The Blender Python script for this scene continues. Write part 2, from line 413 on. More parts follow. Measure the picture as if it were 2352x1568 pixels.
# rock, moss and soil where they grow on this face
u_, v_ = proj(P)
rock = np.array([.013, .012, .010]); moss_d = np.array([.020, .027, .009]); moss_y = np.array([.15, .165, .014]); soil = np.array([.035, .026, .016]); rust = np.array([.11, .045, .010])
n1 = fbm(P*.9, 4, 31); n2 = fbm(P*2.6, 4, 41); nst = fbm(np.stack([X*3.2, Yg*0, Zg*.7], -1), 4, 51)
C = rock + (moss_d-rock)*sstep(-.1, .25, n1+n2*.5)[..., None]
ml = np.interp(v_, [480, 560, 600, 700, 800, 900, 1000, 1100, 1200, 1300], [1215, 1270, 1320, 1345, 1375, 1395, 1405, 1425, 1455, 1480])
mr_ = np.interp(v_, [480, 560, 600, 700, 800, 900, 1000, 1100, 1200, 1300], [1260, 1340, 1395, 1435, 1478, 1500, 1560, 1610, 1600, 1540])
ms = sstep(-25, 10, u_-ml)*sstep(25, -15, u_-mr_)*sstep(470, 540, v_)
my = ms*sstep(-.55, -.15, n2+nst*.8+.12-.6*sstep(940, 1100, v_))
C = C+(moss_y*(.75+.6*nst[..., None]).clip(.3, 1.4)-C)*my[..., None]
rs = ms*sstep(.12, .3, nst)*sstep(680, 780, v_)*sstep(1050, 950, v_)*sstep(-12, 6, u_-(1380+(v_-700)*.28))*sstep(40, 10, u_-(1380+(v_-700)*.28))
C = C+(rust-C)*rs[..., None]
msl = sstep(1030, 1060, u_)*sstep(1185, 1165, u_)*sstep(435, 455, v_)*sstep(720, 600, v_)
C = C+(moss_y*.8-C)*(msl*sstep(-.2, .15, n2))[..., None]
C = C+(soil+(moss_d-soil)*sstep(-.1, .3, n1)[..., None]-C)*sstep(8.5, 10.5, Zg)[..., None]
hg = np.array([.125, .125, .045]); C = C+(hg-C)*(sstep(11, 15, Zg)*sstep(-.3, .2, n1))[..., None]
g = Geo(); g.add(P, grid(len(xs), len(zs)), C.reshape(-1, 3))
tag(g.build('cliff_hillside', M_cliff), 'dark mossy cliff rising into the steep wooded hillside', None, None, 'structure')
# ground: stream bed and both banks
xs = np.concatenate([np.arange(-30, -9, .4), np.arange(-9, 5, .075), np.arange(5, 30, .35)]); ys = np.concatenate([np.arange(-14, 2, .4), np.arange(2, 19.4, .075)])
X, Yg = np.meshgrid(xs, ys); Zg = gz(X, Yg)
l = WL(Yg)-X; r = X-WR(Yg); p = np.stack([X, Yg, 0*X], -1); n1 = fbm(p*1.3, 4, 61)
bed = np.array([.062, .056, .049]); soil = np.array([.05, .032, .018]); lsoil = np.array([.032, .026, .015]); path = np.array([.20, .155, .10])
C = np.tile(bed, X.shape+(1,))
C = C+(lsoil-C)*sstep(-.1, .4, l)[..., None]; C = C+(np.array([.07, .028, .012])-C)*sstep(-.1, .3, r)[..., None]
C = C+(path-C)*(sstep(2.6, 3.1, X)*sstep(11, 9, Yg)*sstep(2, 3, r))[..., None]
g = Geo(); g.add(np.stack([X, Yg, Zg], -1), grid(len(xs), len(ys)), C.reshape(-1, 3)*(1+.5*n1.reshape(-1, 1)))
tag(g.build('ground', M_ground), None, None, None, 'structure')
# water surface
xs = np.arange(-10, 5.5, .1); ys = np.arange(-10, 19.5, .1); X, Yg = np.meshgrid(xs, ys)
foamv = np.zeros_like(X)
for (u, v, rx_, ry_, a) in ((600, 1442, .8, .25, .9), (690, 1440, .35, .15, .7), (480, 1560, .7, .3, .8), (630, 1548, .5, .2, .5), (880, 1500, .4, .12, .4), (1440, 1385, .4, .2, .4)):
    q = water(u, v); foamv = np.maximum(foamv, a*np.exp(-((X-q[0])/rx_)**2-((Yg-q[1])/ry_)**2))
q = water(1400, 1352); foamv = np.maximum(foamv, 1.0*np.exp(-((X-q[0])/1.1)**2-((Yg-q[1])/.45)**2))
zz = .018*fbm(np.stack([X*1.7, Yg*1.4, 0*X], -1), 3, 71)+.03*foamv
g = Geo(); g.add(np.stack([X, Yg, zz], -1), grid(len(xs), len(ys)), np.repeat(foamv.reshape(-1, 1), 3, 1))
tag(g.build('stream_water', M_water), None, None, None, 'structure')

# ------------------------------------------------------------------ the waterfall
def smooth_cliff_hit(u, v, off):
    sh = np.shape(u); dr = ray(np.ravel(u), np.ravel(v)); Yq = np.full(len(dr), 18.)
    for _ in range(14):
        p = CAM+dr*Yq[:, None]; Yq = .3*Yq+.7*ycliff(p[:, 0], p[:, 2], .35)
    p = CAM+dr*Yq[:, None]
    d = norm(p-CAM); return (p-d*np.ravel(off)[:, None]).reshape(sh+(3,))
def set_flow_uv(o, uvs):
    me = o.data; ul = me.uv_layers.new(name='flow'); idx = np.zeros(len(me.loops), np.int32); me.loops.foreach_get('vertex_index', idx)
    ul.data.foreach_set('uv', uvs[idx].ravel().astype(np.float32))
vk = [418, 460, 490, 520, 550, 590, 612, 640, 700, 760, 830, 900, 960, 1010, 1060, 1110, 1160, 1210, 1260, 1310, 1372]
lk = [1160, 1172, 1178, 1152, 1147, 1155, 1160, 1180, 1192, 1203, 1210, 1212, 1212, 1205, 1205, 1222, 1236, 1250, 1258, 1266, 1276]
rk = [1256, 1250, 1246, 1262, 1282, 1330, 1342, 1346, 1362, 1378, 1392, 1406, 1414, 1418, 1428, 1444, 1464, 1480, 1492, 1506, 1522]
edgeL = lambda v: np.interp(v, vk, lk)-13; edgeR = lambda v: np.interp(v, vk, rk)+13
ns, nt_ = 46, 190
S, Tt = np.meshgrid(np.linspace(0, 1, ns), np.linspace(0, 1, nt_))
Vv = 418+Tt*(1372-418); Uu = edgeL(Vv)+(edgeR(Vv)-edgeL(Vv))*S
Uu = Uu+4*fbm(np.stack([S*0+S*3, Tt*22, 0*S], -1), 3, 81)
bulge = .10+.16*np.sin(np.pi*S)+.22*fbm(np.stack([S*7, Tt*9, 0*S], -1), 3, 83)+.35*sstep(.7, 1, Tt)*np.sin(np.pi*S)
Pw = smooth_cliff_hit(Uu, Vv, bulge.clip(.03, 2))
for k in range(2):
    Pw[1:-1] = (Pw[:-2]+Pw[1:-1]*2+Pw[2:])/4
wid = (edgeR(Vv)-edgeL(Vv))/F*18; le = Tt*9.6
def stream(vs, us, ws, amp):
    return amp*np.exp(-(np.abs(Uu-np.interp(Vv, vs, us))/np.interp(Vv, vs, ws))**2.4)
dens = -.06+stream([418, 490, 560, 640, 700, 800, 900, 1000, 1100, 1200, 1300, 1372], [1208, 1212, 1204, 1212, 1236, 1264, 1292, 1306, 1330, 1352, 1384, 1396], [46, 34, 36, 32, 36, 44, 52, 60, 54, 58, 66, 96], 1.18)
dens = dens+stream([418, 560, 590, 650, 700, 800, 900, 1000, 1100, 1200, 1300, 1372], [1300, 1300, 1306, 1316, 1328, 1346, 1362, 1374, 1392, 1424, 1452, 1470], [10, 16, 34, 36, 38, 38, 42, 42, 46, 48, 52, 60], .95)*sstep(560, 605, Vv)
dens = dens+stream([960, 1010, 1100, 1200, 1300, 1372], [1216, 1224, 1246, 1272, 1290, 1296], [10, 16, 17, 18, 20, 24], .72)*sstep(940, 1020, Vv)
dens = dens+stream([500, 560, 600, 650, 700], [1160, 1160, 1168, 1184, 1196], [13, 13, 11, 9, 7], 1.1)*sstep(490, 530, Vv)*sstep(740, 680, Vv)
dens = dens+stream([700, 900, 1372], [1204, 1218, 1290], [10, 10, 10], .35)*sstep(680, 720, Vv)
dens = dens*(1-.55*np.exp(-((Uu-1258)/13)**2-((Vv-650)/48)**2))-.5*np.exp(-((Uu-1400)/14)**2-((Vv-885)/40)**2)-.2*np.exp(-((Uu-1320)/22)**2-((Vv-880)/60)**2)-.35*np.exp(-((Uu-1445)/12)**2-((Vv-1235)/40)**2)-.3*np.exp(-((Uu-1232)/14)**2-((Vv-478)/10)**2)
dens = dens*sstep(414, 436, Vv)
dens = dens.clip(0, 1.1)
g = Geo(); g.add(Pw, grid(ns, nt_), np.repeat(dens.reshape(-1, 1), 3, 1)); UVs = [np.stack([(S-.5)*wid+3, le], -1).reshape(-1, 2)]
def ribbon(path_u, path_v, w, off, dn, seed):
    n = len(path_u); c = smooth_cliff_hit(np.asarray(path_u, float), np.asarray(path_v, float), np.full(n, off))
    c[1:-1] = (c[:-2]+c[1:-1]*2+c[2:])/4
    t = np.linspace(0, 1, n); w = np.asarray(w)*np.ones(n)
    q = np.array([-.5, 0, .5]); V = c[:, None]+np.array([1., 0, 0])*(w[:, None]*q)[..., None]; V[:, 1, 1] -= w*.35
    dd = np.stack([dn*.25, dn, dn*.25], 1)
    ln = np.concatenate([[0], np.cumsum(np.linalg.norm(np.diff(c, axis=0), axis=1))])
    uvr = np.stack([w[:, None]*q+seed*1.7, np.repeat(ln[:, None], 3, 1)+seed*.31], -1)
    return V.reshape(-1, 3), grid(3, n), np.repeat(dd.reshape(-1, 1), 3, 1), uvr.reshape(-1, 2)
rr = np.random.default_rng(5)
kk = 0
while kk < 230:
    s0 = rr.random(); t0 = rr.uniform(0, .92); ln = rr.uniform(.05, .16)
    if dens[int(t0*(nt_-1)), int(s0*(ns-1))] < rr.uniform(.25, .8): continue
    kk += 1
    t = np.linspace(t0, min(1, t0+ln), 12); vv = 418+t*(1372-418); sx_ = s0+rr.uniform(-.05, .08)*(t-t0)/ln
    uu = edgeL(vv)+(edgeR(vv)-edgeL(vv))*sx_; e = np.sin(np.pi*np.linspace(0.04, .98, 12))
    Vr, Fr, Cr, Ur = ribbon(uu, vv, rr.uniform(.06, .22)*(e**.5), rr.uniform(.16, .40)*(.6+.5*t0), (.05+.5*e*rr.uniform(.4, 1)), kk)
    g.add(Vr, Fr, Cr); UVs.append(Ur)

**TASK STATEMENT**
Copy exactly the lines from the line with "u_-(1380+(v_-700)*.28))*sstep(40, 10, u_-(1380+(v_-700)*.28))" up to and including the line with "g = Geo(); g.add(P, grid(len(xs), len(zs)), C.reshape(-1, 3))", and no other lines.

**OUTPUT FOR THIS EXERCISE**
rs = ms*sstep(.12, .3, nst)*sstep(680, 780, v_)*sstep(1050, 950, v_)*sstep(-12, 6, u_-(1380+(v_-700)*.28))*sstep(40, 10, u_-(1380+(v_-700)*.28))
C = C+(rust-C)*rs[..., None]
msl = sstep(1030, 1060, u_)*sstep(1185, 1165, u_)*sstep(435, 455, v_)*sstep(720, 600, v_)
C = C+(moss_y*.8-C)*(msl*sstep(-.2, .15, n2))[..., None]
C = C+(soil+(moss_d-soil)*sstep(-.1, .3, n1)[..., None]-C)*sstep(8.5, 10.5, Zg)[..., None]
hg = np.array([.125, .125, .045]); C = C+(hg-C)*(sstep(11, 15, Zg)*sstep(-.3, .2, n1))[..., None]
g = Geo(); g.add(P, grid(len(xs), len(zs)), C.reshape(-1, 3))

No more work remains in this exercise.